5.2. Introduction to programming using Python

If you have ever used Instagram, or Dropbox or YouTube, then you have used an application written largely in Python. It’s an extremely popular general purpose programming language. For a variety of reasons, it has become even more popular in the sciences – it was integral to at least one Nobel Prize.

It’s worth emphasising a few things up front. We all use software every day. How we interact with that software is exclusively via a graphical user interface (GUI). In contrast, most bioinformatics software does not have a GUI.

Data analysis software which does have a GUI, represents a barrier to reproducibility. That’s because the steps used to perform an analysis are typically not recorded, so the analysis cannot be “replayed”.

In this course, we will be developing and using non-GUI software. We will be doing our work in Jupyter notebooks. These provide access to programming environments within a web browser.

Note

Text that has this font style represents a statement in Python.

5.2.1. Using these notes

The best way for you to learn a programming language is by “doing”. Every place where you see code segments in the notes, you should try it yourself. This act of replicating the code is educational because of the inevitable errors you will make which lead you start exercising your skills in debugging!

5.2.2. What is a program?

A program is a series of instructions specifying how to do a computation that is written in a “programming language”. Programming languages have rules about program structure, called Syntax. This can be very much like what you already understand from mathematics, e.g.

✅ (8+2)

❌ 8+2)

5.2.3. How a computer works

In the truly simplest sense! The main components defining execution of a program are inputs, process and outputs. The “program” is the “process” part. A program is defined by source code, instructions written in a text file in a specific language dialect.

There are of course other elements that define a computer. For instance, storage. A hard drive is persistent storage. This is where your documents and programs live. These survive turning of your computer. Programs, documents, etc.., are loaded (or read) from the hard drive into memory. Memory or RAM (random access memory) is volatile storage, meaning if you turn off your computer, what was in RAM is lost.

5.2.4. Basic program elements

All programming languages specify “keywords”. These are the logical units from which a program is constructed.

input

“Data” provided to a program, e.g. a file, or keyboard input from a user.

output

The result of applying a program to data.

maths

operations that you know and love! These involve standard operators, e.g. +, -, * (multiplication), / (division), ** (power).

conditional execution

This is a type of “flow control” statement. The conventional keywords are if, else and (in Python) elif.

repetition or looping

A type of control statement specifying conditions under which a task is to be repeated. Conventional keywords are for, while.

5.2.5. 💣 → Errors → Debugging

Dealing with errors is a standard, inevitable, part of programming. The process of fixing errors is termed debugging. You can reduce the number of errors you make in writing a program by breaking the algorithm into small pieces, writing one piece, checking it works and then move onto the next piece.

Minimise time fixing errors

Even if you could write an entire complex algorithm in one go, doing so is a bad idea.
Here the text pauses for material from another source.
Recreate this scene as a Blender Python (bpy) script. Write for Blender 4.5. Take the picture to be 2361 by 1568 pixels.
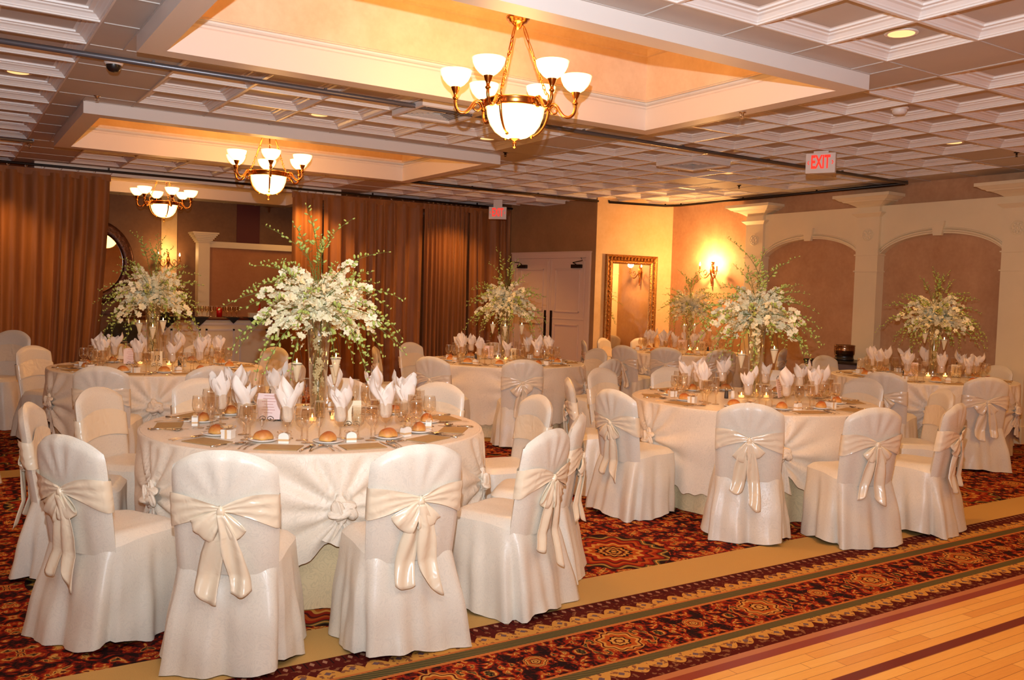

A multitude of procedures are employed improve the reliability of software, some of which are quite elaborate. But one thing all such approaches have in common is to write a small amount of code and then run it, fixing any errors each time. If the program stops running, you know the responsible code is only what you just entered.

There are different classes of errors:

• Syntax → code is not valid Python

• Runtime → something bad happened during run

• Logic → code produces incorrect answers

These errors can cause a program to stop executing. If that happens, Python produces a traceback – a display of the type of error, where (what line) it occurred at and the full series of references in the program that triggered the error. These tracebacks are extremely informative.

Python has a very extensive set of error types which fall into the Runtime error group. This variety is useful as the type of error provides important clues as to why the program failed.

The most insidious error type are the Logic errors. In this case, the program can complete and produce output. We deduce there’s a logical error because the output is wrong! This is where writing tests of your software becomes crucial.